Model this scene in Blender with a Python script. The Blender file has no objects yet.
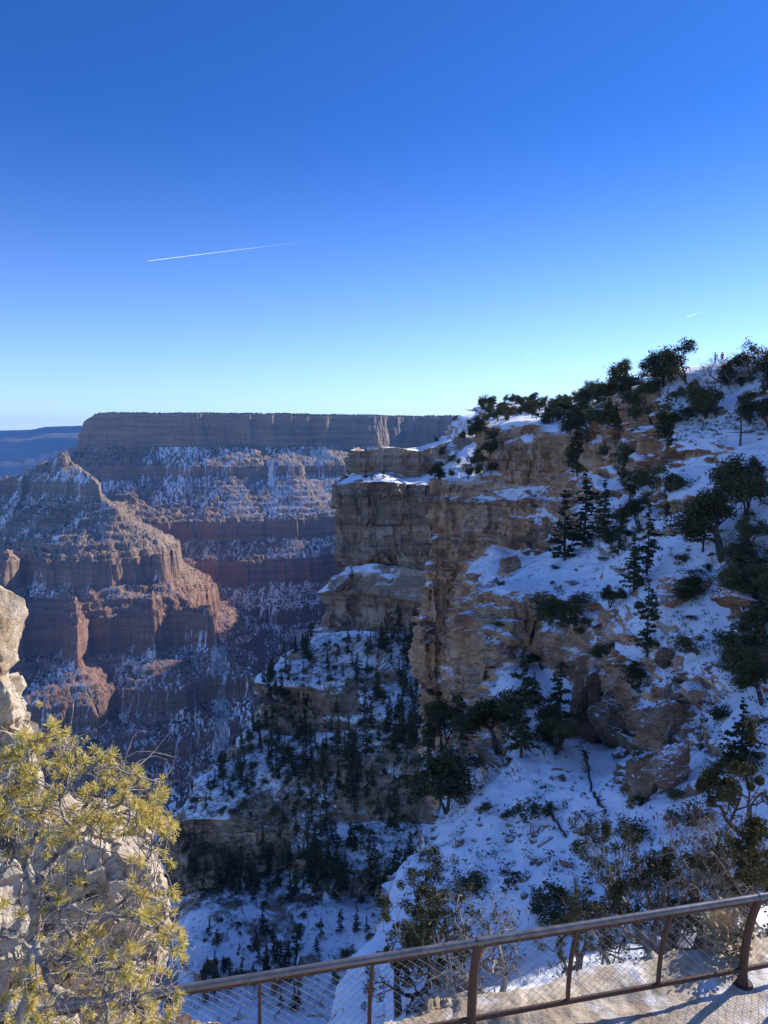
import bpy, math, random
import numpy as np
from mathutils import Vector
from mathutils.bvhtree import BVHTree

SC = bpy.context.scene
COL = SC.collection
R = math.radians
W, H, F = 768, 1024, 740.0
PITCH = R(5.7)
CP, SP = math.cos(PITCH), math.sin(PITCH)
SUN_AZ, SUN_EL = R(56), R(29)          # to the right of the view direction (+Y), above the horizon
SUNV = np.array([math.sin(SUN_AZ)*math.cos(SUN_EL), math.cos(SUN_AZ)*math.cos(SUN_EL), math.sin(SUN_EL)])

def P(px, py, Y):
    """world point that stands at forward distance Y (metres) and is seen at px, py"""
    cx = (px-W/2)/F; cy = (H/2-py)/F
    k = Y/(CP+cy*SP)
    return np.array([cx*k, Y, (-SP+cy*CP)*k])
def Pz(px, py, z):
    cy = (H/2-py)/F
    k = z/(-SP+cy*CP)
    return np.array([(px-W/2)/F*k, (CP+cy*SP)*k, z])
def pix(p):
    zc = p[..., 1]*CP-p[..., 2]*SP
    yc = p[..., 1]*SP+p[..., 2]*CP
    return W/2+F*p[..., 0]/zc, H/2-F*yc/zc

# ---------------------------------------------------------------- scene objects
def link(o, parent=None):
    COL.objects.link(o)
    if parent is not None: o.parent = parent
    return o
def tag(o, label=None, cat=None, group=None, kind=None):
    if label: o['label'] = label
    if cat: o['category'] = cat
    if group: o['group'] = group
    if kind: o['kind'] = kind
    return o
def empty(name, loc, label, cat, group=None, rz=0.0):
    o = bpy.data.objects.new(name, None); o.empty_display_size = 0.2
    o.location = [float(v) for v in loc]; o.rotation_euler = (0, 0, rz)
    link(o); tag(o, label, cat, group)
    return o
def make_mesh(name, V, faces, smooth=True, attrs=None):
    """V: Nx3; faces: list of index arrays (n x 3 or n x 4)"""
    me = bpy.data.meshes.new(name)
    V = np.ascontiguousarray(V, dtype=np.float32)
    faces = [np.asarray(f, dtype=np.int32) for f in faces if len(f)]
    me.vertices.add(len(V)); me.vertices.foreach_set('co', V.ravel())
    nl = sum(f.size for f in faces); npoly = sum(len(f) for f in faces)
    me.loops.add(nl); me.loops.foreach_set('vertex_index', np.concatenate([f.ravel() for f in faces]))
    tot = np.concatenate([np.full(len(f), f.shape[1], np.int32) for f in faces])
    st = np.concatenate([[0], np.cumsum(tot)[:-1]]).astype(np.int32)
    me.polygons.add(npoly); me.polygons.foreach_set('loop_start', st)
    me.polygons.foreach_set('use_smooth', np.full(npoly, smooth))
    me.update(calc_edges=True)
    if attrs:
        for k, a in attrs.items():
            at = me.attributes.new(k, 'FLOAT', 'POINT'); at.data.foreach_set('value', a.astype(np.float32))
    return me
def obj(name, me, mat, parent=None, loc=None):
    o = bpy.data.objects.new(name, me)
    if mat is not None and not len(me.materials): me.materials.append(mat)
    if loc is not None: o.location = [float(v) for v in loc]
    return link(o, parent)

# ---------------------------------------------------------------- noise
def _hash(ix, iy, iz, seed):
    h = (ix.astype(np.uint32)*np.uint32(374761393) + iy.astype(np.uint32)*np.uint32(668265263)
         + iz.astype(np.uint32)*np.uint32(2147483647) + np.uint32((seed*144665+77) & 0xffffffff))
    h = (h ^ (h >> np.uint32(13)))*np.uint32(1274126177)
    h = (h ^ (h >> np.uint32(15)))*np.uint32(2246822519)
    return ((h ^ (h >> np.uint32(16))) & np.uint32(0xffffff)).astype(np.float32)/np.float32(0xffffff)
def _fl(a):
    f = np.floor(a); return f.astype(np.int64), (a-f).astype(np.float32)
def vn(x, y, z, seed=0):
    """value noise 0..1"""
    ix, fx = _fl(x); iy, fy = _fl(y); iz, fz = _fl(z)
    fx = fx*fx*(3-2*fx); fy = fy*fy*(3-2*fy); fz = fz*fz*(3-2*fz)
    r = 0
    for a in (0, 1):
        wa = fx if a else 1-fx
        for b in (0, 1):
            wb = wa*(fy if b else 1-fy)
            for c in (0, 1):
                r = r+wb*(fz if c else 1-fz)*_hash(ix+a, iy+b, iz+c, seed)
    return r
def cell(x, y, z, seed=0):
    return _hash(np.floor(x).astype(np.int64), np.floor(y).astype(np.int64), np.floor(z).astype(np.int64), seed)
def fbm(x, y, z, oct=4, seed=0, gain=0.5):
    s = 0; a = 1; t = 0
    for i in range(oct):
        s = s+a*(vn(x, y, z, seed+i*17)*2-1); t += a
        x = x*2.03+13.1; y = y*2.03+7.7; z = z*2.03+3.3; a *= gain
    return s/t
def fbm2(x, y, oct=4, seed=0, gain=0.5):
    return fbm(x, y, np.zeros_like(x)+seed*.37, oct, seed, gain)
def ridge(x, y, z, oct=3, seed=0):
    s = 0; a = 1; t = 0
    for i in range(oct):
        s = s+a*(1-np.abs(vn(x, y, z, seed+i*11)*2-1)*2); t += a
        x = x*2.1+3.1; y = y*2.1+9.7; z = z*2.1+5.3; a *= .5
    return s/t
def sstep(a, b, x):
    t = np.clip((x-a)/(b-a), 0, 1); return t*t*(3-2*t)

# ---------------------------------------------------------------- node helpers
class NT:
    def __init__(s, name):
        s.m = bpy.data.materials.new(name); s.m.use_nodes = True
        s.t = s.m.node_tree; s.t.nodes.clear()
        s.out = s.n('ShaderNodeOutputMaterial')
    def n(s, t, **k):
        nd = s.t.nodes.new(t)
        for a, v in k.items():
            if a == 'inp':
                for i, x in v.items():
                    if isinstance(x, bpy.types.NodeSocket): s.t.links.new(x, nd.inputs[i])
                    else: nd.inputs[i].default_value = x
            else: setattr(nd, a, v)
        return nd
    def math(s, op, a, b=0.0, c=0.0, clamp=False):
        nd = s.n('ShaderNodeMath', operation=op, use_clamp=clamp, inp={0: a, 1: b, 2: c}); return nd.outputs[0]
    def noise(s, vec, scale, detail=4, rough=.55, dist=0.0, col=False):
        nd = s.n('ShaderNodeTexNoise', inp={'Vector': vec, 'Scale': scale, 'Detail': detail, 'Roughness': rough, 'Distortion': dist})
        return nd.outputs['Color' if col else 'Fac']
    def ramp(s, fac, stops, interp='LINEAR'):
        nd = s.n('ShaderNodeValToRGB', inp={0: fac}); cr = nd.color_ramp; cr.interpolation = interp
        while len(cr.elements) > 1: cr.elements.remove(cr.elements[-1])
        cr.elements[0].position = stops[0][0]; c = stops[0][1]; cr.elements[0].color = (*c, 1) if len(c) == 3 else c
        for p, c in stops[1:]:
            e = cr.elements.new(p); e.color = (*c, 1) if len(c) == 3 else c
        return nd.outputs[0]
    def mix(s, f, a, b, mode='MIX'):
        nd = s.n('ShaderNodeMix', data_type='RGBA', blend_type=mode)
        for i, x in ((0, f), (6, a), (7, b)):
            if isinstance(x, bpy.types.NodeSocket): s.t.links.new(x, nd.inputs[i])
            else: nd.inputs[i].default_value = x if not isinstance(x, tuple) or len(x) == 4 else (*x, 1)
        return nd.outputs[2]
    def mapr(s, v, a, b, c=0.0, d=1.0):
        nd = s.n('ShaderNodeMapRange', inp={0: v, 1: a, 2: b, 3: c, 4: d}); nd.interpolation_type = 'SMOOTHSTEP'; return nd.outputs[0]
    def pos(s):
        g = s.n('ShaderNodeNewGeometry'); return g.outputs['Position'], g.outputs['Normal']
    def scalev(s, v, k):
        return s.n('ShaderNodeVectorMath', operation='MULTIPLY', inp={0: v, 1: k}).outputs[0]
    def bump(s, h, strength, dist):
        return s.n('ShaderNodeBump', inp={'Strength': strength, 'Distance': dist, 'Height': h}).outputs[0]
    def done(s, col, rough=.9, normal=None, spec=.2, **k):
        b = s.n('ShaderNodeBsdfPrincipled', inp={'Base Color': col if not isinstance(col, tuple) else (*col, 1), 'Roughness': rough, 'Specular IOR Level': spec})
        for a, v in k.items():
            key = a.replace('_', ' ')
            if isinstance(v, bpy.types.NodeSocket): s.t.links.new(v, b.inputs[key])
            else: b.inputs[key].default_value = v
        if normal is not None: s.t.links.new(normal, b.inputs['Normal'])
        s.t.links.new(b.outputs[0], s.out.inputs[0]); return s.m

SNOW = (0.86, 0.88, 0.93)

def rock_material(name, unit, palette, snow_lo, snow_hi, aspect=0.0, scrub=0.0, strata=1.0, snow_amt=0.0, zramp=None, zr=(0, 1), scrubcol=(.035, .045, .028), stain=.5, rr=None):
    """layered rock with snow lying where the surface is flat enough; unit = size in metres of the small features"""
    m = NT(name); pos, nor = m.pos()
    sx = m.n('ShaderNodeSeparateXYZ', inp={0: pos}); sn = m.n('ShaderNodeSeparateXYZ', inp={0: nor})
    big = m.noise(pos, .06/unit, 5, .6); mid = m.noise(pos, .35/unit, 6, .65); fine = m.noise(pos, 1.7/unit, 4, .7)
    # bedding
    flat = m.scalev(pos, (.03/unit, .03/unit, .55/unit))
    bed = m.noise(flat, 1.0, 5, .7, .3)
    if zramp:
        zz = m.math('ADD', sx.outputs[2], m.math('MULTIPLY', m.math('SUBTRACT', mid, .5), 14*unit*.3))
        base = m.ramp(m.math('DIVIDE', m.math('SUBTRACT', zz, zr[0]), zr[1]-zr[0]), zramp)
        var = m.ramp(big, palette)
        base = m.mix(.45, base, var)
    else:
        base = m.ramp(m.math('ADD', m.math('MULTIPLY', big, .6), m.math('MULTIPLY', mid, .4)), palette)
    bed2 = m.noise(m.scalev(pos, (.02/unit, .02/unit, 1.7/unit)), 1.0, 3, .6, .2)
    bedc = m.math('MULTIPLY', m.mapr(bed, .42, .57, .55, 1.2), m.mapr(bed2, .4, .6, .75, 1.12))
    base = m.mix(strata, base, m.n('ShaderNodeVectorMath', operation='SCALE', inp={0: base, 'Scale': bedc}).outputs[0])
    vert = m.noise(m.scalev(pos, (.9/unit, .9/unit, .07/unit)), 1.0, 4, .6)      # water stains running down the faces
    st = m.math('MULTIPLY', m.mapr(vert, .52, .72), stain)
    base = m.mix(st, base, m.mix(.75, base, (.06, .055, .055, 1)))
    base = m.mix(m.mapr(fine, .3, .7, .0, .35), base, m.mix(.5, base, (.05, .045, .04, 1)))
    if scrub > 0:
        v = m.n('ShaderNodeTexVoronoi', inp={'Vector': pos, 'Scale': 1/(unit*1.5), 'Randomness': 1.0}); d = v.outputs['Distance']
        dens = m.mapr(m.noise(pos, .09/unit, 3, .5), .35, .65, .16, .42)
        sm = m.math('MULTIPLY', m.math('LESS_THAN', m.math('ADD', d, m.math('MULTIPLY', m.math('SUBTRACT', fine, .5), .3)), dens), m.mapr(sn.outputs[2], .45, .65))
        scr = m.math('MULTIPLY', sm, scrub)
        base = m.mix(scr, base, scrubcol)
    up = m.math('ADD', sn.outputs[2], m.math('MULTIPLY', m.math('SUBTRACT', mid, .5), .42))
    up = m.math('ADD', up, m.math('MULTIPLY', m.math('SUBTRACT', fine, .5), .3))
    if aspect > 0:      # snow survives on slopes turned away from the winter sun
        dt = m.n('ShaderNodeVectorMath', operation='DOT_PRODUCT', inp={0: nor, 1: tuple(float(v) for v in SUNV)}).outputs['Value']
        up = m.math('SUBTRACT', up, m.math('MULTIPLY', m.math('SUBTRACT', dt, .25), aspect))
    up = m.math('ADD', up, snow_amt)
    at = m.n('ShaderNodeAttribute', attribute_name='snow').outputs['Fac']
    up = m.math('ADD', up, at)
    sm = m.mapr(up, snow_lo, snow_hi)
    if scrub > 0: sm = m.math('MULTIPLY', sm, m.math('SUBTRACT', 1.0, scr))
    sc = m.mix(m.noise(pos, .8/unit, 3, .5), (.78, .81, .88), (.9, .91, .94))
    col = m.mix(sm, base, sc)
    hgt = m.math('ADD', m.math('MULTIPLY', mid, 1.0), m.math('ADD', m.math('MULTIPLY', fine, .35), m.math('MULTIPLY', bed, .8)))
    hgt = m.math('MULTIPLY', hgt, m.math('SUBTRACT', 1.0, m.math('MULTIPLY', sm, .8)))
    nb = m.bump(hgt, .8, unit*.55)
    return m.done(col, .88, nb, .15)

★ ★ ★

Up to and including the line with "from mathutils.bvhtree import BVHTree", copy the data above from its first line. Skip pictures.

== Solution for this exercise ==
Model this scene in Blender with a Python script. The Blender file has no objects yet.
import bpy, math, random
import numpy as np
from mathutils import Vector
from mathutils.bvhtree import BVHTree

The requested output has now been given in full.